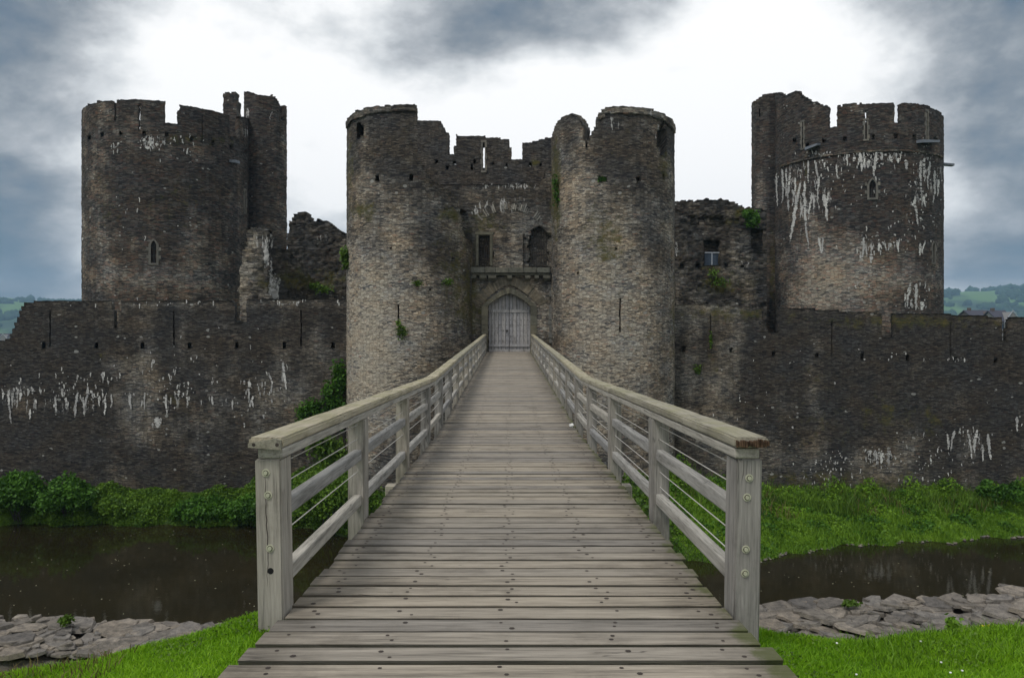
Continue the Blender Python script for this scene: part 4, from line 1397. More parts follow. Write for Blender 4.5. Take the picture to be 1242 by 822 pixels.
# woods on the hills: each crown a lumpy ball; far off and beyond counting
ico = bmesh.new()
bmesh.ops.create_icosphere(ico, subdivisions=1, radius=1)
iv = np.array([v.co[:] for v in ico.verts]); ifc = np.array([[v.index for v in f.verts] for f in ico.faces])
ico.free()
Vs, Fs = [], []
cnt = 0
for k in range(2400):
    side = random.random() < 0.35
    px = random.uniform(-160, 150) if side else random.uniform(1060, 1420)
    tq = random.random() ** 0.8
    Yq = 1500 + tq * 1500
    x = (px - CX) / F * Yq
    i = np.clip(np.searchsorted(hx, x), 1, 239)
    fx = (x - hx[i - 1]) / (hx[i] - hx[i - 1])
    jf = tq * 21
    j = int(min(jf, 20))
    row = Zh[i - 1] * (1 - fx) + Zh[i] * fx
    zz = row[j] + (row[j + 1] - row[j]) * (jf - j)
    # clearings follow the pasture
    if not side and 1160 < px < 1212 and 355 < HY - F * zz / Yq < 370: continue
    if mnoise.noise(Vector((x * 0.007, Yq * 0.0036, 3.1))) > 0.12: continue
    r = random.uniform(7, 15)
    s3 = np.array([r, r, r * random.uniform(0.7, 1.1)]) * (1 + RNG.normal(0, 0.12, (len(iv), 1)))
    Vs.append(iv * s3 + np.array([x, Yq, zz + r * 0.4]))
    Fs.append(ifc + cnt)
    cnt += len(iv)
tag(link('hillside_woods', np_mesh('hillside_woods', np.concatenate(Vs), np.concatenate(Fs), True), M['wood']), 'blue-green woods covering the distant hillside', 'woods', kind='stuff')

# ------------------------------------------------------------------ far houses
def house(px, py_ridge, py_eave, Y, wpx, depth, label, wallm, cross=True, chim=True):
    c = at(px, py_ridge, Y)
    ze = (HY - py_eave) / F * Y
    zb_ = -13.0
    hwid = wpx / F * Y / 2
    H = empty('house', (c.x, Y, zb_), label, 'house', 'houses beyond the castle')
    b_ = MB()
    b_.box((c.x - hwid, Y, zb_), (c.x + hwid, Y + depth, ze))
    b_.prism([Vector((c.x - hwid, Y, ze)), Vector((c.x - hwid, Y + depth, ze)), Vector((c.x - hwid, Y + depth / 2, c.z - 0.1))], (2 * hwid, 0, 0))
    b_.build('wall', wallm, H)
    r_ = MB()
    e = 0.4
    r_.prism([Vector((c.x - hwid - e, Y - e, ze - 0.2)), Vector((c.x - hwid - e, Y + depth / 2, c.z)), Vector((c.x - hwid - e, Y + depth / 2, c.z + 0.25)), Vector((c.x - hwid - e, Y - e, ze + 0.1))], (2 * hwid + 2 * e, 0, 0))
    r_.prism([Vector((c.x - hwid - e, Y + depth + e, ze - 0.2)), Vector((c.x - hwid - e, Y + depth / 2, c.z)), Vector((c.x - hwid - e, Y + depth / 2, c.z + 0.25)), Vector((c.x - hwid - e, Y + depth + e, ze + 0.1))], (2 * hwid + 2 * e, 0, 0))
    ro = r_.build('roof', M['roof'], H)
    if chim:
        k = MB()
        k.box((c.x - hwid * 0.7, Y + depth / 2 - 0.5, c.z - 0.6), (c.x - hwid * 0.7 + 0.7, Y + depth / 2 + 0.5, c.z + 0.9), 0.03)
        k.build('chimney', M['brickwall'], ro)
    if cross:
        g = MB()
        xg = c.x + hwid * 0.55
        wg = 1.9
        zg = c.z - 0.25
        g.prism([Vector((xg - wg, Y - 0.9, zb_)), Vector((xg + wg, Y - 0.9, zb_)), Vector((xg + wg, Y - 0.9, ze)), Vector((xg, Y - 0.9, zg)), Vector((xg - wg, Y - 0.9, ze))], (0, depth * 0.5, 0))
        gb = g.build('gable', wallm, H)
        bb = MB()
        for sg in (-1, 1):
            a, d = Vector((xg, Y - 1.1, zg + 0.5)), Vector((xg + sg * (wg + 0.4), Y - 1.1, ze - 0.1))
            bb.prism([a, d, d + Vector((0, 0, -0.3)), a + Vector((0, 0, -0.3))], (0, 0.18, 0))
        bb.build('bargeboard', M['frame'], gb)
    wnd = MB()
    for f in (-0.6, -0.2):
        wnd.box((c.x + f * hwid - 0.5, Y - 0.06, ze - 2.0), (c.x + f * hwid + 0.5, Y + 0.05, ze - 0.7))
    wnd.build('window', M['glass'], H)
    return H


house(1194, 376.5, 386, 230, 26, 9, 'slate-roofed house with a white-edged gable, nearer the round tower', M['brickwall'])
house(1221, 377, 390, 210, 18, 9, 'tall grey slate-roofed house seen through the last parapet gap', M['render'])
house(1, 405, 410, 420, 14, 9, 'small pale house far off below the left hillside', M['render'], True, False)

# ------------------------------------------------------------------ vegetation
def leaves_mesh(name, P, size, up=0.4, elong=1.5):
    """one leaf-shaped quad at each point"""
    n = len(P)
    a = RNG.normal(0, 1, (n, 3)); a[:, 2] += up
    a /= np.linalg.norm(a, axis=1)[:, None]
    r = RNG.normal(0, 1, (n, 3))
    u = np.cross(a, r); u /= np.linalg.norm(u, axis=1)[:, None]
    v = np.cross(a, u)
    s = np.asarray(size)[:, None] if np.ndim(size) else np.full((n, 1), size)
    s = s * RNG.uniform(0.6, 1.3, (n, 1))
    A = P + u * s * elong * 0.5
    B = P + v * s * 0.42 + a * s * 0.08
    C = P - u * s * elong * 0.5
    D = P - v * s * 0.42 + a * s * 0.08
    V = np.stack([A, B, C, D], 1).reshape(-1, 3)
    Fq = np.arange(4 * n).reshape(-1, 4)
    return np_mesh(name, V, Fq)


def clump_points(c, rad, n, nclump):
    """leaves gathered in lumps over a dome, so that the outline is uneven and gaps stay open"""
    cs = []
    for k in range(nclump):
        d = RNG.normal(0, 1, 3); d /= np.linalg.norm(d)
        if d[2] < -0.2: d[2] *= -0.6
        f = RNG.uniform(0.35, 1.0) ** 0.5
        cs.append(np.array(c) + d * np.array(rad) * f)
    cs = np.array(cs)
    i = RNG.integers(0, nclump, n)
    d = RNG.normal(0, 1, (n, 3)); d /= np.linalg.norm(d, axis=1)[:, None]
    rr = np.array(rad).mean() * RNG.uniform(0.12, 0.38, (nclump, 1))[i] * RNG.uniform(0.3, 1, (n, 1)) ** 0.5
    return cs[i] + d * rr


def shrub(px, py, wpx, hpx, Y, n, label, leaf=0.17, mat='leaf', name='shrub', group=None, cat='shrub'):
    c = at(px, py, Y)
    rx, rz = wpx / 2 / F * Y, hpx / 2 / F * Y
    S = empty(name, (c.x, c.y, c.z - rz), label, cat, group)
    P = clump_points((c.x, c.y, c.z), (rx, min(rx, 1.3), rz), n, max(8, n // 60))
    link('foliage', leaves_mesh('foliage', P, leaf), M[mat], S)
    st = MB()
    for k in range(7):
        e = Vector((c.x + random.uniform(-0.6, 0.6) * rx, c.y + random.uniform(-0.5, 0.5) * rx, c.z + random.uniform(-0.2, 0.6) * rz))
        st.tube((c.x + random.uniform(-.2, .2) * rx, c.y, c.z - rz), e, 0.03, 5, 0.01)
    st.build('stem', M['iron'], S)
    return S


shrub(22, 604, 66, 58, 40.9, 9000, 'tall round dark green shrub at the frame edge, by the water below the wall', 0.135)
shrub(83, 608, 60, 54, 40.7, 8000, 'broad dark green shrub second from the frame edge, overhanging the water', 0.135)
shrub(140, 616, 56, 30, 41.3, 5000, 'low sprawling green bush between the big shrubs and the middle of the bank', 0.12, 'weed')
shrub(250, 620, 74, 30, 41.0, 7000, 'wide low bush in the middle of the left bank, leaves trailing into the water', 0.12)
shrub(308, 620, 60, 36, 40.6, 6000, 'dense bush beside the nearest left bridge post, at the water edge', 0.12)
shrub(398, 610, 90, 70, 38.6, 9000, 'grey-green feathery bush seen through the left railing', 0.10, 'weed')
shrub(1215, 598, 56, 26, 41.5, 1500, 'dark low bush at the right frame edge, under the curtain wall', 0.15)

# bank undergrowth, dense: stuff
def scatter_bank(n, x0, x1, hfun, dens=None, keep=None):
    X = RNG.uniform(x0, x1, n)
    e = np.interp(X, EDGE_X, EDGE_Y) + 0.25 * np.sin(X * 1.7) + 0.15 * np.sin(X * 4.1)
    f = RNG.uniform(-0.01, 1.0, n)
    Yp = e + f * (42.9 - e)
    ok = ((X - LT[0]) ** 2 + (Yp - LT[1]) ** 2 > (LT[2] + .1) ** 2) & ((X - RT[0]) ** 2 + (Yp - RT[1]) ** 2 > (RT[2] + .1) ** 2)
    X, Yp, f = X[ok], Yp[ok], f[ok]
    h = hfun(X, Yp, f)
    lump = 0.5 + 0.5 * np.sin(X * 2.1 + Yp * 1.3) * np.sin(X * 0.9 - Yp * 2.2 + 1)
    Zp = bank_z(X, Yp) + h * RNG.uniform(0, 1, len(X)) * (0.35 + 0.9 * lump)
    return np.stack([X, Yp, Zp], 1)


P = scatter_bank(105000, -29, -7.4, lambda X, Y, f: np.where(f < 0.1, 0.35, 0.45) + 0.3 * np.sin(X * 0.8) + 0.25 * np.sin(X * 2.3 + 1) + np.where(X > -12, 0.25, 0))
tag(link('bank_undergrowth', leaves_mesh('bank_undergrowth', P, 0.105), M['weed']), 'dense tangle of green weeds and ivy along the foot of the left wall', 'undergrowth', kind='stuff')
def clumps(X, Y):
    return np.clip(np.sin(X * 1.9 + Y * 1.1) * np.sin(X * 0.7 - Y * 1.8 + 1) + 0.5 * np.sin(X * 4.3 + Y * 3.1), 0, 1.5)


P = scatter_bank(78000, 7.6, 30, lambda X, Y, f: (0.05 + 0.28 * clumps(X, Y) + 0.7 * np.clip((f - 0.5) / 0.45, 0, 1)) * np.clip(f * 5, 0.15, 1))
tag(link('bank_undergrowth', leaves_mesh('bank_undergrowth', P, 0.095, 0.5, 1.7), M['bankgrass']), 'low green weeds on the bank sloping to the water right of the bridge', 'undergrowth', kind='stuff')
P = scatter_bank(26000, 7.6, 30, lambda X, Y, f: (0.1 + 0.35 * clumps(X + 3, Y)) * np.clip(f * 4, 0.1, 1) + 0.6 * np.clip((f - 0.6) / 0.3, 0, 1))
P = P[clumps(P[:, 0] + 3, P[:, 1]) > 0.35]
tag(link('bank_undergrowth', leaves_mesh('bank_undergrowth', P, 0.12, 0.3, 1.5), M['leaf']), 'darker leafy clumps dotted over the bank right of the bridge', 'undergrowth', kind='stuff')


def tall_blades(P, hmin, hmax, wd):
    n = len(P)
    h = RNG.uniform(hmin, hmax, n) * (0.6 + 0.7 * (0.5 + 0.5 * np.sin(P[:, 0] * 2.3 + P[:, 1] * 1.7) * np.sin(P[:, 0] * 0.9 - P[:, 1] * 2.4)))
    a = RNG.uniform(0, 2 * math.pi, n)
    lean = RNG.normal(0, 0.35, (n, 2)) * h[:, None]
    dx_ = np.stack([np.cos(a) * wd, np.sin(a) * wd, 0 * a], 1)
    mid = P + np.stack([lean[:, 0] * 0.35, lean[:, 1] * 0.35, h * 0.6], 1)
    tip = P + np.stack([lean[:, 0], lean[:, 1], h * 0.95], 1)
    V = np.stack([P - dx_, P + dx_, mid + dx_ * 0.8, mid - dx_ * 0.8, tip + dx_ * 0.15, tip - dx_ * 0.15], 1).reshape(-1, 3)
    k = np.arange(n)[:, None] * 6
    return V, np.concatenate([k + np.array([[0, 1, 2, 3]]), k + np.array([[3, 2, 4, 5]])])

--

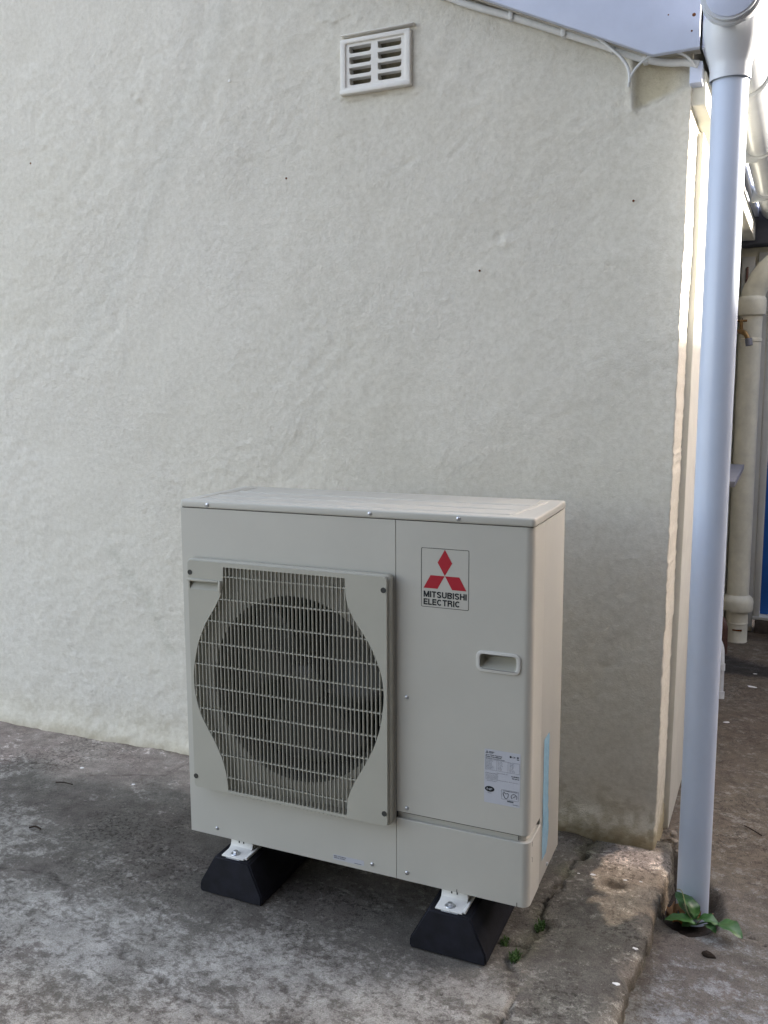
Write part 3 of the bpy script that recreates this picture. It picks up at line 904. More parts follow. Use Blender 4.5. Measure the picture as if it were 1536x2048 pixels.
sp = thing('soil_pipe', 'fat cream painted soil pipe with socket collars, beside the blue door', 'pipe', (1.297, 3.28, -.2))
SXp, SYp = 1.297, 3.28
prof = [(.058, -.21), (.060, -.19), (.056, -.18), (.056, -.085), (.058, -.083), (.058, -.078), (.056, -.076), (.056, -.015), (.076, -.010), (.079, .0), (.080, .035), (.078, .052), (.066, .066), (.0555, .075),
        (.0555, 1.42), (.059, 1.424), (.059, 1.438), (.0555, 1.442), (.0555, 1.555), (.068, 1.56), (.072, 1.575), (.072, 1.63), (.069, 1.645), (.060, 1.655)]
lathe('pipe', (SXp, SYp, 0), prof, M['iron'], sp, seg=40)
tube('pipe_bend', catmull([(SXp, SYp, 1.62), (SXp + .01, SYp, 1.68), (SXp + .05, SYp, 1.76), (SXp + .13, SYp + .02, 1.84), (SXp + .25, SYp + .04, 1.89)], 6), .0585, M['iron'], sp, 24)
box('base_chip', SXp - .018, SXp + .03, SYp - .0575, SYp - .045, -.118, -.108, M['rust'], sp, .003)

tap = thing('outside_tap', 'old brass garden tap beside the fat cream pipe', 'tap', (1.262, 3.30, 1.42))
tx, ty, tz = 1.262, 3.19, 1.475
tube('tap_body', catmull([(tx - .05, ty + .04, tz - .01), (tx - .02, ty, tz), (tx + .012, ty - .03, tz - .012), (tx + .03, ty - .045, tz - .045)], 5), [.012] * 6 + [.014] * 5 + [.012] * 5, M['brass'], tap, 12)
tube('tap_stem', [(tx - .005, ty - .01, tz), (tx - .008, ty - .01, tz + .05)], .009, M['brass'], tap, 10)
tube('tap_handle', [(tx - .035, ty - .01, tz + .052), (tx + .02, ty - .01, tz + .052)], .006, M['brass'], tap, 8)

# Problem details
Can you repeat, word for word, every line above from the one containing "Continue the Blender" down to the one containing "hillside', 'woods', kind='stuff')", including both?

# Answer below
Continue the Blender Python script for this scene: part 4, from line 1397. More parts follow. Write for Blender 4.5. Take the picture to be 1242 by 822 pixels.
# woods on the hills: each crown a lumpy ball; far off and beyond counting
ico = bmesh.new()
bmesh.ops.create_icosphere(ico, subdivisions=1, radius=1)
iv = np.array([v.co[:] for v in ico.verts]); ifc = np.array([[v.index for v in f.verts] for f in ico.faces])
ico.free()
Vs, Fs = [], []
cnt = 0
for k in range(2400):
    side = random.random() < 0.35
    px = random.uniform(-160, 150) if side else random.uniform(1060, 1420)
    tq = random.random() ** 0.8
    Yq = 1500 + tq * 1500
    x = (px - CX) / F * Yq
    i = np.clip(np.searchsorted(hx, x), 1, 239)
    fx = (x - hx[i - 1]) / (hx[i] - hx[i - 1])
    jf = tq * 21
    j = int(min(jf, 20))
    row = Zh[i - 1] * (1 - fx) + Zh[i] * fx
    zz = row[j] + (row[j + 1] - row[j]) * (jf - j)
    # clearings follow the pasture
    if not side and 1160 < px < 1212 and 355 < HY - F * zz / Yq < 370: continue
    if mnoise.noise(Vector((x * 0.007, Yq * 0.0036, 3.1))) > 0.12: continue
    r = random.uniform(7, 15)
    s3 = np.array([r, r, r * random.uniform(0.7, 1.1)]) * (1 + RNG.normal(0, 0.12, (len(iv), 1)))
    Vs.append(iv * s3 + np.array([x, Yq, zz + r * 0.4]))
    Fs.append(ifc + cnt)
    cnt += len(iv)
tag(link('hillside_woods', np_mesh('hillside_woods', np.concatenate(Vs), np.concatenate(Fs), True), M['wood']), 'blue-green woods covering the distant hillside', 'woods', kind='stuff')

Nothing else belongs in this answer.